Wien. Blöder könnte es nicht laufen. Während der russische Gaskonzern Gazprom seinen Investorentag in London abhielt, sackte die Aktie vorigen Montag um 15,2 Prozent ab und erholte sich kaum. Dass gerade Gazprom von der Krim-Krise am meisten gebeutelt wird, überrascht nicht. Kein zweiter Konzern ist so eng mit der Ukraine verbunden. Im Dezember senkte er den Gaspreis um ein Drittel, weil die Ukraine sich Russland zugewandt hatte.

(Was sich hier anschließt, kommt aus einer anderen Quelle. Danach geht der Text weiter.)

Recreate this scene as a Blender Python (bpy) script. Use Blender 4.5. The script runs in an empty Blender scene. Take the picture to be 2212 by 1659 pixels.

Jetzt haben sich die Verhältnisse geändert: Ab April gilt wieder der alte Preis. Klingt dies für Gazprom erfreulich, mahnen Analysten zur Nüchternheit: Die Zahlungsmoral der Ukraine sei gering – Extraeinnahmen könnten sich wenig auf den Cashflow auswirken. Kiew schuldet Gazprom 1,549 Mrd. Dollar. Dass es wieder zu Lieferengpässen nach Europa kommt, ist im Unterschied zu 2009 nicht so wahrscheinlich. Erstens ist die neue Staatsführung genauso an einem einträglichen Transit interessiert wie Gazprom selbst. Und zweitens verfügt Gazprom über mehr Alternativexport-Pipelines.

Allemal bleibt Kiew eine gewisse Zitterpartie und gefährdet laut Morgan Stanley neun bis 10,5 Prozent von Gazproms Ebitda 2014.

Wie wichtig die Ukraine auch sein mag, der bedeutendste Markt für Gazprom bleibt Westeuropa, das über 60 Prozent der Erträge liefert. In Europa hat Gazprom im Vorjahr 162,7 Mrd. Kubikmeter verkauft und einen Rekordmarktanteil von 29,9 Prozent erzielt. Auf dem Investorentag blieb Gazprom realistisch und prognostizierte bis 2017 ein jährliches Liefervolumen von 155 bis 160 Mrd. Kubikmeter.

Die Bindung des Gaspreises an Öl will der Konzern auch weiter für 75 Prozent seiner Exportvolumina beibehalten. Der freie Cashflow 2014 sollte auf dem Niveau der vorjährigen 10,8 Mrd. Dollar liegen. Positiv sieht Gazprom den Effekt der Rubelabwertung: Zehn Prozent Wertverlust würden das Ebitda um zehn Prozent steigern. Analysten veranschlagen deutlich weniger.

Jedenfalls will Gazprom den gesunkenen Marktanteil in Russland mit Rabatten erhöhen. Die große Story aber lässt auf sich warten: ein Liefervertrag mit China. Morgan Stanley erwartet, dass die Aktie wegen der Ukraine unter Druck bleibt, empfiehlt aber „Overweight“. Uralsib und Bank of America raten zu „Hold“. (est)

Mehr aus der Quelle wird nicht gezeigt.